Charles Edward "Shang" Wheeler

Charles Edward "Shang" Wheeler

Avid oysterman and duck carver

Charles Edward Wheeler was born in Westport in 1872, never married and lived 50 years with a family in Stratford. He spent 34 years across the river in Milford as general manager of Connecticut Oyster Farms Co., which, with seven boats, cultivated and harvested area oyster beds. 

As general manager he saw the fleet off at 5 a.m., then took care of paperwork in his office. If there was time he’d go to his workshop next door to carve and paint decoy ducks for which he became famous. He'd greet the boats and go over the tally between 4 and 6 p.m. 
All of his friends called him Shang. 

The nickname was pinned on him at age 13 and lasted more than 60 years. Around the time he enrolled in Weston Military Institute in the 1880’s, one of the tallest breeds of chickens was known as Langshang. Showman P.T. Barnum, of Bridgeport had one sideshow giant in his entourage named Chang. Wheeler was thin and six feet tall. His classmates at WMI would call him Chang or Langshang. The nickname was later reduced to simply "Shang" Wheeler. 
He filled out at 6 feet, 2 inches weighing between 190 and 220 pounds. He became very strong but with a gentle manner. He dropped out of Staples High School, left home and went to sea working on a fishing boat for the next several years out of Boston, eventually deciding he didn’t like it. He still wanted a job that kept him near water and where he could work with his hands. He found this in the 1890’s in the cultivating and harvesting of oysters in Milford which was the next town over from Stratford where he lived with a family.  
Milford, with its good harbor, was part of a rich oyster growing area extending from Stamford to Guilford. The combination of tides, water temperature, salinity and food supplies produced an unusually succulent oyster prized by gourmets. 
There was another aspect of Milford that also pleased Wheeler, the 800-acre salt marsh by Milford Point at the mouth of the Housatonic River. It was simply called Knell’s Island at the time due to the one true island in the midst of silted up channels of the marsh. It was a fine nesting area for ducks and other birds.

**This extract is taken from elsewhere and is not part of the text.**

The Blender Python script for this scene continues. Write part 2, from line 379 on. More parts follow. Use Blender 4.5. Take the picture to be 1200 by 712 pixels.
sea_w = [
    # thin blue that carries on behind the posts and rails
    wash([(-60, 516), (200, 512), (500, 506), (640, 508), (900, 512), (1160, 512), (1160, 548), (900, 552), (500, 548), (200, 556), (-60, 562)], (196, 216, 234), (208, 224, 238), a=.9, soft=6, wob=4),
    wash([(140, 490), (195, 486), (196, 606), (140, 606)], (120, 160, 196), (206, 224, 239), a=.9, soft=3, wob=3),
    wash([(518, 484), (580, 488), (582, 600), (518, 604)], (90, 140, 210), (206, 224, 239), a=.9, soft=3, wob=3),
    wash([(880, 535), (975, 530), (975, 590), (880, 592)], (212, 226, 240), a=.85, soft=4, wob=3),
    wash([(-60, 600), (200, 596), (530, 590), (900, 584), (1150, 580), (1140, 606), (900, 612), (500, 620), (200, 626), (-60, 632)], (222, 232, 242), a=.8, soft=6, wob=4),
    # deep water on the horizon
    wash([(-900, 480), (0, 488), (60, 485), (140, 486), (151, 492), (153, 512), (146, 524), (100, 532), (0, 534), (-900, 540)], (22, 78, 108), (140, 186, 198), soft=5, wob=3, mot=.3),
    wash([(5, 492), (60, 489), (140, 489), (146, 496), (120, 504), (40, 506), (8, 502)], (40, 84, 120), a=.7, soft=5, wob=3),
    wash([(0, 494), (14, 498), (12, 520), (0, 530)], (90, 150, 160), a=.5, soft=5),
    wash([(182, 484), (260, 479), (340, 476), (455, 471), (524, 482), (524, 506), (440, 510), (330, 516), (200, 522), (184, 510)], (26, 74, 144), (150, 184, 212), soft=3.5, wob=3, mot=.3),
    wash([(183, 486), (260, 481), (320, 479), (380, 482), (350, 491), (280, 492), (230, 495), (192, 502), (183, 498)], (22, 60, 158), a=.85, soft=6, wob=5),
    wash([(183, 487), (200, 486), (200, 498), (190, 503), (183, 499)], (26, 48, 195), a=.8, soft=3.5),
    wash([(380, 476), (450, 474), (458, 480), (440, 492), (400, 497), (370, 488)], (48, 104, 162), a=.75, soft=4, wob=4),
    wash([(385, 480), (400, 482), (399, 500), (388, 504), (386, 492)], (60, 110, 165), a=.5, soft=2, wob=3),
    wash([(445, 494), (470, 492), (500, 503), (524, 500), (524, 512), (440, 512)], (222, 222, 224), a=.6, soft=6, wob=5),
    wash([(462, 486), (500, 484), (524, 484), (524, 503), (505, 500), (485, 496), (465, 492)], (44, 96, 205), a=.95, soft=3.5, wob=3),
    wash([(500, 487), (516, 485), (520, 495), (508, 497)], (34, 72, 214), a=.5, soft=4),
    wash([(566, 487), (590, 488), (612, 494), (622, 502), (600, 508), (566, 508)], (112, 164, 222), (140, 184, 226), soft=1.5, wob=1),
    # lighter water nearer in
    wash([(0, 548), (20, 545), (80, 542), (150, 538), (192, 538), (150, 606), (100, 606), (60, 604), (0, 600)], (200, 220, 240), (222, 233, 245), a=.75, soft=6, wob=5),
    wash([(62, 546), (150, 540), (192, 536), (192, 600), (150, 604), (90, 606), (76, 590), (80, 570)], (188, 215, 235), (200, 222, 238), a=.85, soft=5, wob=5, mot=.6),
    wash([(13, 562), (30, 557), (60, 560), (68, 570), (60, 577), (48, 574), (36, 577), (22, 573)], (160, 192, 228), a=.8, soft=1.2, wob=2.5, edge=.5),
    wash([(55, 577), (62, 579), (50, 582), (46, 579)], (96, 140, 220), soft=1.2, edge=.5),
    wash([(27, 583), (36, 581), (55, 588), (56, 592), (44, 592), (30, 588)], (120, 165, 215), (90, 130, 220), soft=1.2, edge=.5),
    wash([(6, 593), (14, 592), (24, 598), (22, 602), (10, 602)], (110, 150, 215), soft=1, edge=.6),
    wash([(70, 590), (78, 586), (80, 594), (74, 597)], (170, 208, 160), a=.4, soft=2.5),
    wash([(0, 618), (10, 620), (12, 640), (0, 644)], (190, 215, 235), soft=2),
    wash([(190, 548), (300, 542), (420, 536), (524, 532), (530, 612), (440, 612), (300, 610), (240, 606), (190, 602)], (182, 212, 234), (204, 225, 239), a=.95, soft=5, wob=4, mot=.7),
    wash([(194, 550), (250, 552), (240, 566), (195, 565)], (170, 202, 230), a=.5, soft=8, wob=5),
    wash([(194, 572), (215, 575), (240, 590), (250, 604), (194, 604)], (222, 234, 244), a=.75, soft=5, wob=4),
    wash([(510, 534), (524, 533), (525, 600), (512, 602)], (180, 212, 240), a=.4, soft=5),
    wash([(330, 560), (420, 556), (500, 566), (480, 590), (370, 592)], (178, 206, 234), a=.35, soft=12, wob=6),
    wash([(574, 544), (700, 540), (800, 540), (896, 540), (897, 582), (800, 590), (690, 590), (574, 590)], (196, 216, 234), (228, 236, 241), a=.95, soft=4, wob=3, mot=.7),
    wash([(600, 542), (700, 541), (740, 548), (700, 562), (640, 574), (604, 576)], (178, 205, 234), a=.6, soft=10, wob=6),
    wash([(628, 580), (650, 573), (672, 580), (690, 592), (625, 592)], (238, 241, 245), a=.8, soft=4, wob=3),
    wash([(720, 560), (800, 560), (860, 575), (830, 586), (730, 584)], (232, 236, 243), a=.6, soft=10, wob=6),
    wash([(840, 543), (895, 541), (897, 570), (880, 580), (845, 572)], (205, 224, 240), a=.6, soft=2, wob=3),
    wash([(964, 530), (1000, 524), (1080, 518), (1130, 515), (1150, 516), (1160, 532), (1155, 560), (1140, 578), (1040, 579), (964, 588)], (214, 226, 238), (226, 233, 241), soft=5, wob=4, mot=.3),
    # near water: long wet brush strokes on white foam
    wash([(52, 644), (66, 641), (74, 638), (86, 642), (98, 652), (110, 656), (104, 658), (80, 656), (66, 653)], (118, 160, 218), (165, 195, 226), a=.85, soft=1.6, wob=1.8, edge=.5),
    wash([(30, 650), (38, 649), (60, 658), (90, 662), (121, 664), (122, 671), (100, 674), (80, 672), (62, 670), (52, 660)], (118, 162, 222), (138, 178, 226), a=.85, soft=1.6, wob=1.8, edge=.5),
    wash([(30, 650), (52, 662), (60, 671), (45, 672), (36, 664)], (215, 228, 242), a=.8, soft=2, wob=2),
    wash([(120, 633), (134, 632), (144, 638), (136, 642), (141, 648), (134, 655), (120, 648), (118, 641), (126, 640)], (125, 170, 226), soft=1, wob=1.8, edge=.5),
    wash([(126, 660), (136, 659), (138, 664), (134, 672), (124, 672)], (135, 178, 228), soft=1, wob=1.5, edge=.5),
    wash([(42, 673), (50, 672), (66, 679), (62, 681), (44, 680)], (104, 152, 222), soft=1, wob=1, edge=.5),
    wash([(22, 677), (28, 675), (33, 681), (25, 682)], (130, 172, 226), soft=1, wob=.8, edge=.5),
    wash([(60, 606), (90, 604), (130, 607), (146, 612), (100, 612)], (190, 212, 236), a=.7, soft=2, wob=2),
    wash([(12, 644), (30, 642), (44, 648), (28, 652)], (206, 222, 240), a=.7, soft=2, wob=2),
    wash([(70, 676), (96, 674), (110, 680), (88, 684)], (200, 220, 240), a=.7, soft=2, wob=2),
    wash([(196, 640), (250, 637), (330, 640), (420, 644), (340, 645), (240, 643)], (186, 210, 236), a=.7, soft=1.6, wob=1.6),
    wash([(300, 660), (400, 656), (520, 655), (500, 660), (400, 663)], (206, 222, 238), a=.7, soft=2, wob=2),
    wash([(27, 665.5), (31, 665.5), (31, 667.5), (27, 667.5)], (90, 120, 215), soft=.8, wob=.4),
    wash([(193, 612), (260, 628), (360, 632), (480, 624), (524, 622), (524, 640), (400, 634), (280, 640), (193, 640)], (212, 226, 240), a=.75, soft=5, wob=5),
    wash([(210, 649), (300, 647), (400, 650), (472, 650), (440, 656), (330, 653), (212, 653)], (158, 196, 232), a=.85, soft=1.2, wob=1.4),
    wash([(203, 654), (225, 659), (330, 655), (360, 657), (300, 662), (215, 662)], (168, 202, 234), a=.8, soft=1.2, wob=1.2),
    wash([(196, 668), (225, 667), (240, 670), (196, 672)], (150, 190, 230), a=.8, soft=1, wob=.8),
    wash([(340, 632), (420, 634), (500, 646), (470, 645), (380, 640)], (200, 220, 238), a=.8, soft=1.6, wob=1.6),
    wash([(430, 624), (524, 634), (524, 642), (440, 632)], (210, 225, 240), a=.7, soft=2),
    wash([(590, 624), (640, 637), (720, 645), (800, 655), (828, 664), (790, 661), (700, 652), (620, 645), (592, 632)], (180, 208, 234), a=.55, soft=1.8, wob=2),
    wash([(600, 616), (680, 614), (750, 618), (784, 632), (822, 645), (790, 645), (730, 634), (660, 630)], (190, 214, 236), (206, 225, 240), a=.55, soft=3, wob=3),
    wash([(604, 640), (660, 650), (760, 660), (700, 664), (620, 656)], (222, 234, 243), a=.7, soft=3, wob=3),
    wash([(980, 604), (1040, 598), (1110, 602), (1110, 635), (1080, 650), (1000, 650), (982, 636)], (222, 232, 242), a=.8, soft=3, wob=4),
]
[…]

That brought in duck hunters. For years Wheeler was a market gunner out of Knell’s Island, shooting ducks for stores and restaurants. And What did duck hunters need? Wooden decoys which they usually carved by themselves, Wheeler became an exceptionally good decoy carver. 
As Stratford attorney Raymond Baldwin, a fishing buddy of Wheeler’s who became governor and state supreme court justice, said: “ when they (Wheeler’s decoys) are placed it the water, they…look as real and natural in size, shape, color and posture, as if alive.”